A Rouen, une manifestante d’une trentaine d’années, qui travaille avec des enfants handicapés, a eu un pouce arraché, selon la députée LFI Alma Dufour.
A Nantes, des manifestants se sont introduits dans le tribunal administratif, saccageant l'accueil et brisant vitres et portes. Plusieurs commerces ont été dégradés.
A Lorient (Morbihan), le commissariat de la ville et les forces de l'ordre a été pris pour cibles par des manifestants, en grande partie des jeunes au visage dissimulé. Des vitres du bâtiment, voisin de la sous-préfecture, ont été cassées par des jets de projectiles et des feux allumés contre le portail.
A Rennes, au lendemain d'une journée de heurts entre marins-pêcheurs et forces de l'ordre, des tirs de grenades lacrymogènes ont répondu aux jets de projectiles et feux de poubelles, plongeant le cortège de l'intersyndicale, pris en étau, dans un épais nuage de fumée âcre. La maire Nathalie Appéré s'est émue de "scènes de chaos".

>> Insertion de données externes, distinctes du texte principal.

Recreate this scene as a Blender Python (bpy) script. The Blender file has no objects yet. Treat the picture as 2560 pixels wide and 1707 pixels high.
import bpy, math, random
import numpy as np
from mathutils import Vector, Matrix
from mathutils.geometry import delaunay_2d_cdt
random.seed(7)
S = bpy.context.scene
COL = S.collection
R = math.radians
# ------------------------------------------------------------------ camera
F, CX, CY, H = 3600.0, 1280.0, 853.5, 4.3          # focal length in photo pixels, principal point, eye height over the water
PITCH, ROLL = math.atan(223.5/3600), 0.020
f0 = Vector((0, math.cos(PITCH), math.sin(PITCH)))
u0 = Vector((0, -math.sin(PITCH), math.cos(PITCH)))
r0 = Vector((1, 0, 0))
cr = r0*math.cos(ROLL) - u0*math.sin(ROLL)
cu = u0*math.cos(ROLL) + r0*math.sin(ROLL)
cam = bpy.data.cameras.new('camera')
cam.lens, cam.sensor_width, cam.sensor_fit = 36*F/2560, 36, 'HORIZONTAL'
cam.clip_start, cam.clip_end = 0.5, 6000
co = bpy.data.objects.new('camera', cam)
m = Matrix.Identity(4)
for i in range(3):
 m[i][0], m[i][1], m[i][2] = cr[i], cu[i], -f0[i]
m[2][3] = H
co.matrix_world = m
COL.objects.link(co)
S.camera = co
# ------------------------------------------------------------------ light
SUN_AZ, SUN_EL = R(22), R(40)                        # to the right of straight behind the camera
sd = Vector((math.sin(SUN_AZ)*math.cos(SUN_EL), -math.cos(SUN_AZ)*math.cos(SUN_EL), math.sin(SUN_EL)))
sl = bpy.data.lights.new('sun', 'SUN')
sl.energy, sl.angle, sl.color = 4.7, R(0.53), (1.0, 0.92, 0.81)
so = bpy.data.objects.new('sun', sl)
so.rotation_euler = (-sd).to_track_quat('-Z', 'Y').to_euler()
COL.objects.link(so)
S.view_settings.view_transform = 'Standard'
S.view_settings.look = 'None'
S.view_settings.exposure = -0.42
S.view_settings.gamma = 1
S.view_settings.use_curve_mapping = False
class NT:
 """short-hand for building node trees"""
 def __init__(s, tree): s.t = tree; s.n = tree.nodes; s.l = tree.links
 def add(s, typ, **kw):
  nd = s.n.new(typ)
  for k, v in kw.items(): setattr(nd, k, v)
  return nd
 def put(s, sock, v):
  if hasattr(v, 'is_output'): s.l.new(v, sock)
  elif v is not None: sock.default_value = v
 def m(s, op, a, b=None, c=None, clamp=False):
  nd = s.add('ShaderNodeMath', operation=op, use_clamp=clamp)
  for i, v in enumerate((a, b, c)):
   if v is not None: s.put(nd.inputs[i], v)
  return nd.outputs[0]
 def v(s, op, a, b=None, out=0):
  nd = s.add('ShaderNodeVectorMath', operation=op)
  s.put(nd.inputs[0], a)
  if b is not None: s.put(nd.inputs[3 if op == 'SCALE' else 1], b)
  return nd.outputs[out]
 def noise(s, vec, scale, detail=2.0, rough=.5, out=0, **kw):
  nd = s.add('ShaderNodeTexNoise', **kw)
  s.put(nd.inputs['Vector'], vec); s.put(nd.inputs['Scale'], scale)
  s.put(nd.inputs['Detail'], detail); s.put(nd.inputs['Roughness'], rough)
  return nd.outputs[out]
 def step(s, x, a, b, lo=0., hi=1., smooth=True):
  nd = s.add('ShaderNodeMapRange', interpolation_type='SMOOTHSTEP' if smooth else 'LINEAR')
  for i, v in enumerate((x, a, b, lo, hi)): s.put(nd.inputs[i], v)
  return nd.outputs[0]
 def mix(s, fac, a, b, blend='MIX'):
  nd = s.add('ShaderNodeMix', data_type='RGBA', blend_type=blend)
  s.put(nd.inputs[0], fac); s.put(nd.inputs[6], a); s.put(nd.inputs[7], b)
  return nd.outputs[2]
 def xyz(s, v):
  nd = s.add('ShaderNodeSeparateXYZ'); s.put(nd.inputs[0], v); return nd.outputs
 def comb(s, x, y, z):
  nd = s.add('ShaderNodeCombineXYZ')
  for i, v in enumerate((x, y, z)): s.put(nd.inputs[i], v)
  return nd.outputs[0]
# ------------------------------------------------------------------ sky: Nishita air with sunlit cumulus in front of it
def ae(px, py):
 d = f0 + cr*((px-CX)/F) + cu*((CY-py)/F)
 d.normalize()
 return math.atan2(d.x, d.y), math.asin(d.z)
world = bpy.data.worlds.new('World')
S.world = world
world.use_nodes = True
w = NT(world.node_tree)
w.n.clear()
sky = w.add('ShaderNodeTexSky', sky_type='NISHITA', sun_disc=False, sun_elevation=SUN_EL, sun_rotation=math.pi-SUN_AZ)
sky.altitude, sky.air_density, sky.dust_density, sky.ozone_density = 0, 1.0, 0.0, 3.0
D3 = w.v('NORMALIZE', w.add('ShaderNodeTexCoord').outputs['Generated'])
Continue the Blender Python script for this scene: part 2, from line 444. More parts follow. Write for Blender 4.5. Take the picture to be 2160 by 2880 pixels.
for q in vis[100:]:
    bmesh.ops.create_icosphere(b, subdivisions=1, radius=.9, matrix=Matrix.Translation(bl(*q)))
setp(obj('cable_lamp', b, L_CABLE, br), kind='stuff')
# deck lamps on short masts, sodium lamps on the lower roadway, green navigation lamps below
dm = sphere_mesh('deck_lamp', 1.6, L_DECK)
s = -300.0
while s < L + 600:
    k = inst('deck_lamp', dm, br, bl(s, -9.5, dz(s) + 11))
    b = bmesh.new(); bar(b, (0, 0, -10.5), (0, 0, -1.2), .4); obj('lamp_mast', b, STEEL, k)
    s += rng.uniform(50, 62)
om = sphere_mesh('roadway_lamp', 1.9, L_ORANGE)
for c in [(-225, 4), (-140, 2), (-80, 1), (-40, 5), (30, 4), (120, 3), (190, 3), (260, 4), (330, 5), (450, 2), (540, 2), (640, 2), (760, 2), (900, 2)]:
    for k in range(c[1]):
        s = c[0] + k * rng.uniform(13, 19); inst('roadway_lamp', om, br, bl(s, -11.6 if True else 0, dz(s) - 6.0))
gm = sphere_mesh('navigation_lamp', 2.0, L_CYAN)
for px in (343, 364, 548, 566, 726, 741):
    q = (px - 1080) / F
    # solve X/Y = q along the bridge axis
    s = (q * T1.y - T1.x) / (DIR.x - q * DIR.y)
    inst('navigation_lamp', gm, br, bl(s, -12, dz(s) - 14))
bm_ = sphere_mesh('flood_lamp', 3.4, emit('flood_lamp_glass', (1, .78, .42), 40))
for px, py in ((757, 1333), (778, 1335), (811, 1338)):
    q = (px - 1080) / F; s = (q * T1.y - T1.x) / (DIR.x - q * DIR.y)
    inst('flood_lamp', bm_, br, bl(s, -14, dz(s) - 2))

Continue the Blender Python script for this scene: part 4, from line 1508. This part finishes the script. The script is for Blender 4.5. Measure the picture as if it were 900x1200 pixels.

Les forces de l'ordre ont fait usage du canon à eau à Toulouse et Lille, où le chef de la sécurité publique du Nord a été touché par un pavé à la tête.
"C'est plus tendu depuis les manifestations sauvages, depuis vendredi. Avant ça va, le cortège passait, c'était calme. Mais là depuis quelques jours, il y a des poubelles qui brûlent, des gaz lacrymogène, c'est plus tendu oui. Là les manifestants sont sur les dents, les policiers aussi, et ils sont plus nombreux aussi", témoigne un commerçant à Strasbourg qui a préféré garder l'anonymat.
Des villes moyennes ont également connu des tensions entre forces de l'ordre et manifestants, comme à Bayonne. A Tulle, la police a dispersé des manifestants, dont des lycéens, en utilisant des gaz lacrymogènes.